On Monday, three of Dupree's employees filed a petition to remove the Dallas County constable from office, claiming incompetence and official misconduct. One of those is Rafael Hernandez, a 19-year-old clerk—noticing a pattern here?—who claimed that Dupree touched and held him inappropriately.
"Always at each occasion, he would extend out his hand thanking me, in order that I would have to shake his hand, and when I did, he wouldn't want to let go, stating he didn't have any children and that my father was lucky, and then said he wished he had a son like me."
Another deputy who filed the petition against Dupree, Aaron McCarty, is openly gay. Initially, he defended the constable to the Dallas Voice but later retracted his support, claiming that it came at the insistence of Dupree. In his affidavit, McCarty says that when he introduced his partner, a—you guessed it—"26-year-old successful Hispanic man," Dupree said in Spanish, "How big is your dick?"
Interestingly, that's the first thing Buzz said when we met Jim Schutze.

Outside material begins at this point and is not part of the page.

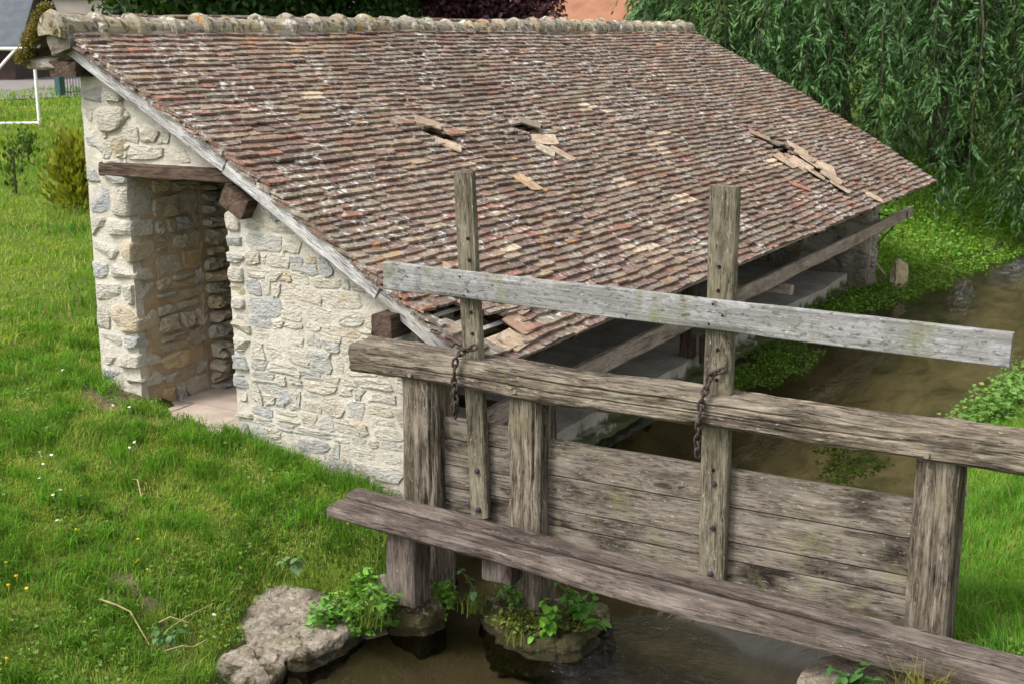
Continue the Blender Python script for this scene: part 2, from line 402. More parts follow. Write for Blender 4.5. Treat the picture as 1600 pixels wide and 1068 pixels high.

The employee's removal petition, which seeks to suspend Dupree from office immediately, was prepared by attorney Dan Wyde, a former criminal judge. It also claims Dupree's "gross carelessness in the discharge of his official duties," citing a series of judgments issued against him after a court found that he failed to serve court papers on an alleged debtor. The petition comes in the wake of a string of stories by the Dallas Observer on how Dupree arranged to have Angel Martinez deported to Honduras after the young man took up with a stripper. Hell hath no fury like a father scorned.